**Objective**: Restate each of the lines given below, word for word.
[start of Supplied data]
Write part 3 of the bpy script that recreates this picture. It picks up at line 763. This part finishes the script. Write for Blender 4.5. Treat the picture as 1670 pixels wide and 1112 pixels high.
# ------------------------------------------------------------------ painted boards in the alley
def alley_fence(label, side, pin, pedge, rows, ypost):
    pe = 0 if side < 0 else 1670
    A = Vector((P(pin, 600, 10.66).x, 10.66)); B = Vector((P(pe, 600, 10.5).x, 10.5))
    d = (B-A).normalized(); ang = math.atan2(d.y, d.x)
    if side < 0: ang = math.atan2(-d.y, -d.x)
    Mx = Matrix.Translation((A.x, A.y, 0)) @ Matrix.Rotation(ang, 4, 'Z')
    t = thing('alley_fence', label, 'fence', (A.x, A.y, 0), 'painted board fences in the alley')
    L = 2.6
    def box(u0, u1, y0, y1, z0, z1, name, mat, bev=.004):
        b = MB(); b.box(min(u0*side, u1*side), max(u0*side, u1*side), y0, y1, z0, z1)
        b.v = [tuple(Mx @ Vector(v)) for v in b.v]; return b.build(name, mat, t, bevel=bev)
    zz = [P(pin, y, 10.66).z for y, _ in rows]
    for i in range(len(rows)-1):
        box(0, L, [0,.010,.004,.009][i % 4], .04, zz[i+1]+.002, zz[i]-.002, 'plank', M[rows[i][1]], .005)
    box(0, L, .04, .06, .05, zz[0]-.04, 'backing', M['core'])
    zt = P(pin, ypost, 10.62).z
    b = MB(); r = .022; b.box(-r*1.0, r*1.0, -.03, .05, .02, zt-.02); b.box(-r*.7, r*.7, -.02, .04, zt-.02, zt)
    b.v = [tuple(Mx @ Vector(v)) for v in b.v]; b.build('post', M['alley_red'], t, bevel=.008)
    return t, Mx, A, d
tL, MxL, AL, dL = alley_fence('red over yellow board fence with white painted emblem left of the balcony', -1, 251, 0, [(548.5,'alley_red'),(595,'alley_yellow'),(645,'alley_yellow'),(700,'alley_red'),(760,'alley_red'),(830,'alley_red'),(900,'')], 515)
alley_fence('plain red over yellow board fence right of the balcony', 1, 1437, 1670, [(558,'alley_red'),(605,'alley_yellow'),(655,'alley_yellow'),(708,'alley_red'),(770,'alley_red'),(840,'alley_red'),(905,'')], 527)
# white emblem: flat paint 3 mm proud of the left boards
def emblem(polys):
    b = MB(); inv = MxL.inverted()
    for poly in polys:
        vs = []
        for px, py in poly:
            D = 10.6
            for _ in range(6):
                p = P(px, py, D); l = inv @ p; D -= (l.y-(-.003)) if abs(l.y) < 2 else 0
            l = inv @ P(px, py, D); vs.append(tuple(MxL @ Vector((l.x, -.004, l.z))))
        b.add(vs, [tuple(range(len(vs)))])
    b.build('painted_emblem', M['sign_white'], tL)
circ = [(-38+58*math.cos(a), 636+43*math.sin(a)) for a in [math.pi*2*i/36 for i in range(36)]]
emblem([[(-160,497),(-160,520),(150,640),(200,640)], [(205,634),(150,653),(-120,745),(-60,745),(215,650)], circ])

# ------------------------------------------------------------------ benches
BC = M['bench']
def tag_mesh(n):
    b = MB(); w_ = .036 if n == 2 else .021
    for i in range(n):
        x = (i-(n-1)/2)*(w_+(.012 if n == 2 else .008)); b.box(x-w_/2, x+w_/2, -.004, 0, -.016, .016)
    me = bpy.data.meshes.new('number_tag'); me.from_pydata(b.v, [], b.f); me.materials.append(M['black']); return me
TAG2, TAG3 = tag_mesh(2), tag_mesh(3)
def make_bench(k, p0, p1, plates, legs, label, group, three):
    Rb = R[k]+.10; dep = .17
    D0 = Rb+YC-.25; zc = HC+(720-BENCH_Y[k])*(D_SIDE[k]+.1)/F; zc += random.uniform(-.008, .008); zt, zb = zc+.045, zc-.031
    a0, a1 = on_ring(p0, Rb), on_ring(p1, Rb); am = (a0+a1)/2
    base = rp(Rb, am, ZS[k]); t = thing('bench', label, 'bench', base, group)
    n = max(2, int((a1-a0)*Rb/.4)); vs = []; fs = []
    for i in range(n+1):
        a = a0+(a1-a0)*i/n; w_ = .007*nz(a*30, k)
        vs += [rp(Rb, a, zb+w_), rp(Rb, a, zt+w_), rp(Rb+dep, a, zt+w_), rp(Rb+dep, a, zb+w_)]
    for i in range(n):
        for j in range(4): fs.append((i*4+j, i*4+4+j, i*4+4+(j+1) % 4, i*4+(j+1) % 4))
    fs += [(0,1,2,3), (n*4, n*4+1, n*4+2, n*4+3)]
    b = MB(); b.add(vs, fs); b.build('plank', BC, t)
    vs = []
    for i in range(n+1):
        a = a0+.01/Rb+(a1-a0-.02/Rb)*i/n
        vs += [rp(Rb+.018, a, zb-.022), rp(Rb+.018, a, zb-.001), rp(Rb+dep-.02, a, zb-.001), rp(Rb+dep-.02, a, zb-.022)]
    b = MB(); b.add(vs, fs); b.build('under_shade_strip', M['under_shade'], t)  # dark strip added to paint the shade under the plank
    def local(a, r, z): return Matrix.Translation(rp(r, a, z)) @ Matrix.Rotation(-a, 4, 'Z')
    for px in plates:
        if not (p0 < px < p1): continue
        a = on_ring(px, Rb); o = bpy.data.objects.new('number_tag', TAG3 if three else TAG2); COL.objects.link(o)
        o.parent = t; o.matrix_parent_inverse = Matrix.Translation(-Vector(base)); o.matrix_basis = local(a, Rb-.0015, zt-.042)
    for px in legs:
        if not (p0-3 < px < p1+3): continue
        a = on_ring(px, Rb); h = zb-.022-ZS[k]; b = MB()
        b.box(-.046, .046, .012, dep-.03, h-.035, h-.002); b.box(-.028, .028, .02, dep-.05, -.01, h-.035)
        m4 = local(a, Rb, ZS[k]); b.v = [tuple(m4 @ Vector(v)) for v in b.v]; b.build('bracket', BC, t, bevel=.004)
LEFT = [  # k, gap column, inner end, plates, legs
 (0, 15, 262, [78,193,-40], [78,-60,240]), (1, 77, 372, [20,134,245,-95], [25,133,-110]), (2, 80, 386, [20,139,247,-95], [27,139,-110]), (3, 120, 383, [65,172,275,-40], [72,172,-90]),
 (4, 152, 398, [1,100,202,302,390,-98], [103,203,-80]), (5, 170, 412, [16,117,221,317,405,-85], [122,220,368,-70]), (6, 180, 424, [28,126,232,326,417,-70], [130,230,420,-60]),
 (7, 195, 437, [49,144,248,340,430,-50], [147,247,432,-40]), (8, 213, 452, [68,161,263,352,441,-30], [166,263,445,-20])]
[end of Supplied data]
**Result**:
Write part 3 of the bpy script that recreates this picture. It picks up at line 763. This part finishes the script. Write for Blender 4.5. Treat the picture as 1670 pixels wide and 1112 pixels high.
# ------------------------------------------------------------------ painted boards in the alley
def alley_fence(label, side, pin, pedge, rows, ypost):
    pe = 0 if side < 0 else 1670
    A = Vector((P(pin, 600, 10.66).x, 10.66)); B = Vector((P(pe, 600, 10.5).x, 10.5))
    d = (B-A).normalized(); ang = math.atan2(d.y, d.x)
    if side < 0: ang = math.atan2(-d.y, -d.x)
    Mx = Matrix.Translation((A.x, A.y, 0)) @ Matrix.Rotation(ang, 4, 'Z')
    t = thing('alley_fence', label, 'fence', (A.x, A.y, 0), 'painted board fences in the alley')
    L = 2.6
    def box(u0, u1, y0, y1, z0, z1, name, mat, bev=.004):
        b = MB(); b.box(min(u0*side, u1*side), max(u0*side, u1*side), y0, y1, z0, z1)
        b.v = [tuple(Mx @ Vector(v)) for v in b.v]; return b.build(name, mat, t, bevel=bev)
    zz = [P(pin, y, 10.66).z for y, _ in rows]
    for i in range(len(rows)-1):
        box(0, L, [0,.010,.004,.009][i % 4], .04, zz[i+1]+.002, zz[i]-.002, 'plank', M[rows[i][1]], .005)
    box(0, L, .04, .06, .05, zz[0]-.04, 'backing', M['core'])
    zt = P(pin, ypost, 10.62).z
    b = MB(); r = .022; b.box(-r*1.0, r*1.0, -.03, .05, .02, zt-.02); b.box(-r*.7, r*.7, -.02, .04, zt-.02, zt)
    b.v = [tuple(Mx @ Vector(v)) for v in b.v]; b.build('post', M['alley_red'], t, bevel=.008)
    return t, Mx, A, d
tL, MxL, AL, dL = alley_fence('red over yellow board fence with white painted emblem left of the balcony', -1, 251, 0, [(548.5,'alley_red'),(595,'alley_yellow'),(645,'alley_yellow'),(700,'alley_red'),(760,'alley_red'),(830,'alley_red'),(900,'')], 515)
alley_fence('plain red over yellow board fence right of the balcony', 1, 1437, 1670, [(558,'alley_red'),(605,'alley_yellow'),(655,'alley_yellow'),(708,'alley_red'),(770,'alley_red'),(840,'alley_red'),(905,'')], 527)
# white emblem: flat paint 3 mm proud of the left boards
def emblem(polys):
    b = MB(); inv = MxL.inverted()
    for poly in polys:
        vs = []
        for px, py in poly:
            D = 10.6
            for _ in range(6):
                p = P(px, py, D); l = inv @ p; D -= (l.y-(-.003)) if abs(l.y) < 2 else 0
            l = inv @ P(px, py, D); vs.append(tuple(MxL @ Vector((l.x, -.004, l.z))))
        b.add(vs, [tuple(range(len(vs)))])
    b.build('painted_emblem', M['sign_white'], tL)
circ = [(-38+58*math.cos(a), 636+43*math.sin(a)) for a in [math.pi*2*i/36 for i in range(36)]]
emblem([[(-160,497),(-160,520),(150,640),(200,640)], [(205,634),(150,653),(-120,745),(-60,745),(215,650)], circ])

# ------------------------------------------------------------------ benches
BC = M['bench']
def tag_mesh(n):
    b = MB(); w_ = .036 if n == 2 else .021
    for i in range(n):
        x = (i-(n-1)/2)*(w_+(.012 if n == 2 else .008)); b.box(x-w_/2, x+w_/2, -.004, 0, -.016, .016)
    me = bpy.data.meshes.new('number_tag'); me.from_pydata(b.v, [], b.f); me.materials.append(M['black']); return me
TAG2, TAG3 = tag_mesh(2), tag_mesh(3)
def make_bench(k, p0, p1, plates, legs, label, group, three):
    Rb = R[k]+.10; dep = .17
    D0 = Rb+YC-.25; zc = HC+(720-BENCH_Y[k])*(D_SIDE[k]+.1)/F; zc += random.uniform(-.008, .008); zt, zb = zc+.045, zc-.031
    a0, a1 = on_ring(p0, Rb), on_ring(p1, Rb); am = (a0+a1)/2
    base = rp(Rb, am, ZS[k]); t = thing('bench', label, 'bench', base, group)
    n = max(2, int((a1-a0)*Rb/.4)); vs = []; fs = []
    for i in range(n+1):
        a = a0+(a1-a0)*i/n; w_ = .007*nz(a*30, k)
        vs += [rp(Rb, a, zb+w_), rp(Rb, a, zt+w_), rp(Rb+dep, a, zt+w_), rp(Rb+dep, a, zb+w_)]
    for i in range(n):
        for j in range(4): fs.append((i*4+j, i*4+4+j, i*4+4+(j+1) % 4, i*4+(j+1) % 4))
    fs += [(0,1,2,3), (n*4, n*4+1, n*4+2, n*4+3)]
    b = MB(); b.add(vs, fs); b.build('plank', BC, t)
    vs = []
    for i in range(n+1):
        a = a0+.01/Rb+(a1-a0-.02/Rb)*i/n
        vs += [rp(Rb+.018, a, zb-.022), rp(Rb+.018, a, zb-.001), rp(Rb+dep-.02, a, zb-.001), rp(Rb+dep-.02, a, zb-.022)]
    b = MB(); b.add(vs, fs); b.build('under_shade_strip', M['under_shade'], t)  # dark strip added to paint the shade under the plank
    def local(a, r, z): return Matrix.Translation(rp(r, a, z)) @ Matrix.Rotation(-a, 4, 'Z')
    for px in plates:
        if not (p0 < px < p1): continue
        a = on_ring(px, Rb); o = bpy.data.objects.new('number_tag', TAG3 if three else TAG2); COL.objects.link(o)
        o.parent = t; o.matrix_parent_inverse = Matrix.Translation(-Vector(base)); o.matrix_basis = local(a, Rb-.0015, zt-.042)
    for px in legs:
        if not (p0-3 < px < p1+3): continue
        a = on_ring(px, Rb); h = zb-.022-ZS[k]; b = MB()
        b.box(-.046, .046, .012, dep-.03, h-.035, h-.002); b.box(-.028, .028, .02, dep-.05, -.01, h-.035)
        m4 = local(a, Rb, ZS[k]); b.v = [tuple(m4 @ Vector(v)) for v in b.v]; b.build('bracket', BC, t, bevel=.004)
LEFT = [  # k, gap column, inner end, plates, legs
 (0, 15, 262, [78,193,-40], [78,-60,240]), (1, 77, 372, [20,134,245,-95], [25,133,-110]), (2, 80, 386, [20,139,247,-95], [27,139,-110]), (3, 120, 383, [65,172,275,-40], [72,172,-90]),
 (4, 152, 398, [1,100,202,302,390,-98], [103,203,-80]), (5, 170, 412, [16,117,221,317,405,-85], [122,220,368,-70]), (6, 180, 424, [28,126,232,326,417,-70], [130,230,420,-60]),
 (7, 195, 437, [49,144,248,340,430,-50], [147,247,432,-40]), (8, 213, 452, [68,161,263,352,441,-30], [166,263,445,-20])]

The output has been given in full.